The respondent in support of the Counter – Claim submits that the grievants were entitled to housing and other related benefits during the pendency of their employment.   On dismissal these ceased and therefore her entitlement to compensation for any continued enjoyment of these benefits thereafter.  This also applies to losses arising out of destruction of property during the strike by the grievants – union members.  She submits as follows;

58. The Respondent submits that the Claimant Union cannot extricate itself from its members as it seeks to do under paragraph 50 of its written submissions.  There can be no distinction between the Union and the grievants as the Recognition Agreement between the parties provides that the Claimant Union is sole Labour Organisation representing the Respondent’s employees.  It is also noteworthy that in the suit herein, the Claimant is acting on behalf of the grievants and not in its own capacity; therefore any claim against the Claimant is essentially a claim against it and its members jointly and severally.  See also the South African case of Supreme Spring, A Division of Metindustrial Ltd vs MEWUSA (supra) on the duty of the Union to curb the unlawful behavior of its members.

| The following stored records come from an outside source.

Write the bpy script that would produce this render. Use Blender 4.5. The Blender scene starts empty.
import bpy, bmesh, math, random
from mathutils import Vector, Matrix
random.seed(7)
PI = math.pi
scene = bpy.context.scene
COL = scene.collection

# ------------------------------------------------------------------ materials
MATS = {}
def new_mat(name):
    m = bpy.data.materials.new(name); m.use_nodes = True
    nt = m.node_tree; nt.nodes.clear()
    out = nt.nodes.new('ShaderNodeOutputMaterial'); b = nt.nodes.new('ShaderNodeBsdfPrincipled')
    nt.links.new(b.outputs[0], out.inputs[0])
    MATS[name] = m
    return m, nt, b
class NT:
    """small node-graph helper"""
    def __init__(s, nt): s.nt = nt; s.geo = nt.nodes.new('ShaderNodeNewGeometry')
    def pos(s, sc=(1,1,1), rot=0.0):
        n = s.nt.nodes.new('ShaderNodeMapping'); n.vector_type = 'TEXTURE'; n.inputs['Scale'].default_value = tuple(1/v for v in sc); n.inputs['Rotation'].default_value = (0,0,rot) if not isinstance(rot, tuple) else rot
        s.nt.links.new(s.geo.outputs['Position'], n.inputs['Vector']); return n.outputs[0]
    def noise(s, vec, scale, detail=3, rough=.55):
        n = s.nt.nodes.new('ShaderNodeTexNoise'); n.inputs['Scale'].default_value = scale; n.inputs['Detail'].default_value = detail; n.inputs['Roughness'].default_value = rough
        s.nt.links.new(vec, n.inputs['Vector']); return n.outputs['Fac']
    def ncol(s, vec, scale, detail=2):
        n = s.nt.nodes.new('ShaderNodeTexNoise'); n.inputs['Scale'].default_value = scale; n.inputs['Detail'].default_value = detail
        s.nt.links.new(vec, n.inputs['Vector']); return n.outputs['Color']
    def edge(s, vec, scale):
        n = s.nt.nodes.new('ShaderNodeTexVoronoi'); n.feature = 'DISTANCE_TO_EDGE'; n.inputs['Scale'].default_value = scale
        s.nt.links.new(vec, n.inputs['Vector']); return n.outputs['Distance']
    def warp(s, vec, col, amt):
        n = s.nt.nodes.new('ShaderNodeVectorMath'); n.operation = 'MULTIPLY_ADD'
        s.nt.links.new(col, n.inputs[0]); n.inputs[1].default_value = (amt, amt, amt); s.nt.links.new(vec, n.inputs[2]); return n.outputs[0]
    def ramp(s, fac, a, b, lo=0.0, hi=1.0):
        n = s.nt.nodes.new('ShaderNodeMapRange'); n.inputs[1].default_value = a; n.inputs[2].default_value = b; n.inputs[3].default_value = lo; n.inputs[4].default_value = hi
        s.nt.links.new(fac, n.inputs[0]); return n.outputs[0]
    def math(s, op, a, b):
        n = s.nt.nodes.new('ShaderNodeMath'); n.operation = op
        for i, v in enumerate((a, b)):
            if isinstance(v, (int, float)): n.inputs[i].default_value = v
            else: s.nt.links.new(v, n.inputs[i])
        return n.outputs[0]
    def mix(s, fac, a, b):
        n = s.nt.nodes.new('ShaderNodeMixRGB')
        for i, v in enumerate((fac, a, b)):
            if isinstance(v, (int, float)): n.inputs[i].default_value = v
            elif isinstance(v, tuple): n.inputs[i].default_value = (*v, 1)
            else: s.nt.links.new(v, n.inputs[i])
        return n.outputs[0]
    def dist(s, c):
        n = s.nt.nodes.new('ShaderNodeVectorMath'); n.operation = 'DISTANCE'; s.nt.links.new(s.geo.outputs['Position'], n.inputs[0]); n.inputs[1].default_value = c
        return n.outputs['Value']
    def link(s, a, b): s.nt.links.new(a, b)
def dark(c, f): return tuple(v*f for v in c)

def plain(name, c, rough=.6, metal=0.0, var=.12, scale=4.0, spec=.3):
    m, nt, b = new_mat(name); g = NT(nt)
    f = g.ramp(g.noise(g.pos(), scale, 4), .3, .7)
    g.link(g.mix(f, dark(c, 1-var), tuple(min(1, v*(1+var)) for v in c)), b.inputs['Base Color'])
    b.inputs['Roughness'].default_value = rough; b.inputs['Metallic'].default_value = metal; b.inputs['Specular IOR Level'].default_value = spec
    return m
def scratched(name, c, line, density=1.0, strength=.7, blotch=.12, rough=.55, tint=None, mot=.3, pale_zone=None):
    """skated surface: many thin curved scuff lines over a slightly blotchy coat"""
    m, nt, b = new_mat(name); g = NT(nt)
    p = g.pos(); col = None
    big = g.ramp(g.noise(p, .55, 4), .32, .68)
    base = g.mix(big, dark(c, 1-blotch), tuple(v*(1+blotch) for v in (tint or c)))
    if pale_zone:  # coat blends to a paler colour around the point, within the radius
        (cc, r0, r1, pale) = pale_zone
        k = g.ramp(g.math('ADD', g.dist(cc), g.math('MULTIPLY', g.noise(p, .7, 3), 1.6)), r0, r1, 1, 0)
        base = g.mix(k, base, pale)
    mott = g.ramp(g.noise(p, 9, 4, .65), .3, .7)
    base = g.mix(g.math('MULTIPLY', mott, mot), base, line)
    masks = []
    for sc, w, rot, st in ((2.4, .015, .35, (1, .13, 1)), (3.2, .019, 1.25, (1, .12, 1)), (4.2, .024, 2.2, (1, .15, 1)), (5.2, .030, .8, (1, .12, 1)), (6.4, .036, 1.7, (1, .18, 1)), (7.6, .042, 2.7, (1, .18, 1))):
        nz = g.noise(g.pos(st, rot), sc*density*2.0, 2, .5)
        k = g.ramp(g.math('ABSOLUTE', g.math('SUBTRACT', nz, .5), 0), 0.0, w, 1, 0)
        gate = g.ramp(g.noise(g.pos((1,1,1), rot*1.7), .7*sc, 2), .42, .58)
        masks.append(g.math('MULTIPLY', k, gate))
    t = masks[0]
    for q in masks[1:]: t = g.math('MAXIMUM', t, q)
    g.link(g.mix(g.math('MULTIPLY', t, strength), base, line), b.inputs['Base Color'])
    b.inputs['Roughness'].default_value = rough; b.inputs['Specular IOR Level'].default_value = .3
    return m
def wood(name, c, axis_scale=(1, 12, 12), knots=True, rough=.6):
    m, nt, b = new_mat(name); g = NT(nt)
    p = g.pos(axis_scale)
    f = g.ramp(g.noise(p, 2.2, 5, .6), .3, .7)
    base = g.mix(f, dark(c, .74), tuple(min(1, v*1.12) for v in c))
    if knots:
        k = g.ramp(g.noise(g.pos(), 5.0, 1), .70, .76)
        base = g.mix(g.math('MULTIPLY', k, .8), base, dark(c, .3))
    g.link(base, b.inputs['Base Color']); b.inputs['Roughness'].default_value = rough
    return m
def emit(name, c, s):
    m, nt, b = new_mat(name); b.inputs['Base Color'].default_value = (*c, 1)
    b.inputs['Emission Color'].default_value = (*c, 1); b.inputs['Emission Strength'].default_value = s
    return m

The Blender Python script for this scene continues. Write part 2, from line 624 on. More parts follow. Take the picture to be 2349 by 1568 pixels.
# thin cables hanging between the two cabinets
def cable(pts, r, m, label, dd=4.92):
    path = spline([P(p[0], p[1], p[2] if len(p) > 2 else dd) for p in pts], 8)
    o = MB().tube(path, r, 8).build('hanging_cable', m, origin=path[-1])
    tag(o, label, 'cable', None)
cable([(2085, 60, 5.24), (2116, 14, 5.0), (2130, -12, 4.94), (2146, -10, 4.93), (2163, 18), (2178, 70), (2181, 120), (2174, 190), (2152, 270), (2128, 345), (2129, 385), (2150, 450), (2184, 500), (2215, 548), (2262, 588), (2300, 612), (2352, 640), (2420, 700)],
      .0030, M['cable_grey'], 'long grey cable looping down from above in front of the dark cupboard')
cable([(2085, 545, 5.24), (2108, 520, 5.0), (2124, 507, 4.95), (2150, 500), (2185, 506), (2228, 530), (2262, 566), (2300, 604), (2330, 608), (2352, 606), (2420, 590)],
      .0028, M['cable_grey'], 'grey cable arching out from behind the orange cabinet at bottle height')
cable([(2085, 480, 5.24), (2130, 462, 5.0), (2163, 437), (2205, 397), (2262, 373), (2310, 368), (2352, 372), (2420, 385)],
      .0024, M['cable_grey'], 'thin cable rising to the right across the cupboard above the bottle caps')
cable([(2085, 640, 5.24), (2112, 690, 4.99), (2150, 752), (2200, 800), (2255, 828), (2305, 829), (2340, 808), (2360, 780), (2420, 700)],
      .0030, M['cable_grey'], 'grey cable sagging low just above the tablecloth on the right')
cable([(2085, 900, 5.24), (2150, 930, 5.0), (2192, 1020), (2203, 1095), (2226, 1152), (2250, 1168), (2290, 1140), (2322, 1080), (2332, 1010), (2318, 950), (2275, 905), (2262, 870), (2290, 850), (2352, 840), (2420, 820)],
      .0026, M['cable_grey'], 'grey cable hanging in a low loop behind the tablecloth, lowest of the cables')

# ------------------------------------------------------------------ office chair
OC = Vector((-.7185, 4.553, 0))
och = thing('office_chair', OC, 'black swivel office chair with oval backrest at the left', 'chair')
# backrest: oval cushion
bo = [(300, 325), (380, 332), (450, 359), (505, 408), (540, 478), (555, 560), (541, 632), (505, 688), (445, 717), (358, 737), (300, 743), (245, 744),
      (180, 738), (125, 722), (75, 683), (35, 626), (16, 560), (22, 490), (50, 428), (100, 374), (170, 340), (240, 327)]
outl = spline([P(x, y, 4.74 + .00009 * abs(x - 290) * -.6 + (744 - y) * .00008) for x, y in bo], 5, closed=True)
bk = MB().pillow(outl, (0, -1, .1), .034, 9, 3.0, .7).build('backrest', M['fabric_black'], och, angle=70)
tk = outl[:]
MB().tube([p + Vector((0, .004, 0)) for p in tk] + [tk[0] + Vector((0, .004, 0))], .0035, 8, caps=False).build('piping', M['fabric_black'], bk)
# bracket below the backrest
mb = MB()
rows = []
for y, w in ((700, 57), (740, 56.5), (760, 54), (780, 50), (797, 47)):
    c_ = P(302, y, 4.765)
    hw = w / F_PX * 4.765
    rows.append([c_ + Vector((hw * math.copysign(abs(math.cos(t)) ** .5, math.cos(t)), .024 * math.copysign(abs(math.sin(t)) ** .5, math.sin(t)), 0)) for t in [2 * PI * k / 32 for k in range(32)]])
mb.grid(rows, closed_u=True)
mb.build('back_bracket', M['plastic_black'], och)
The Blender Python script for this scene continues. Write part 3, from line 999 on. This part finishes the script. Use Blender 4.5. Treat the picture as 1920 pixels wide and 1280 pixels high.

I find a case of lawful termination of employment in the circumstances.  As agreed, the issues relating to this cause arise out of a strike at the respondent’s work place in September, 2014.  The parties resorted to court and the matter was managed one way or the other.  This however did not deter the strike thereby

leading to disciplinary action and subsequent dismissal of the grievants from employment.  The respondent submits a case of unwarranted destruction of her property and disruption of work all leading to massive losses.  It is her case that this could have been avoided by the swift action of the claimant in the management of her members.  It was not done. A finding of lawful termination of employment therefore suffices in the circumstances.

The place of industrial action, or do we call it strikes in the management of industrial relations in our system should now be re-evaluated.  What with the now rampant and customary practice of seeking recourse to this at all times in the event of disagreement and misunderstanding between employers and employees?  We must now wake up to the realization of the impact of strikes to the economy and consequential mainstay of our society.  This is by a total reorganization and placement of strikes to their proper place.  Disharmony, disruption and wanton destruction of property are not the essence of structured strikes or fair industrial relations.    This, however, should not be misconstrued as a licence for mischief by recalcitrant employers.  Parties beware.

The Counter – Claim is unfounded and not proven.  It cannot be sustained in the circumstances.

On a finding of a case for lawful termination of employment, the claimant is disentitled to the relief sought.

I am therefore inclined to dismiss the claim with costs to the respondent.

Delivered, dated and signed this 15th day of December, 2017.

D.K.Njagi Marete

JUDGE

Appearances

1. Mr. Khisa for the claimant union.

2. Mrs Opiyo instructed by Kaplan & Stratton Advocates for the respondent.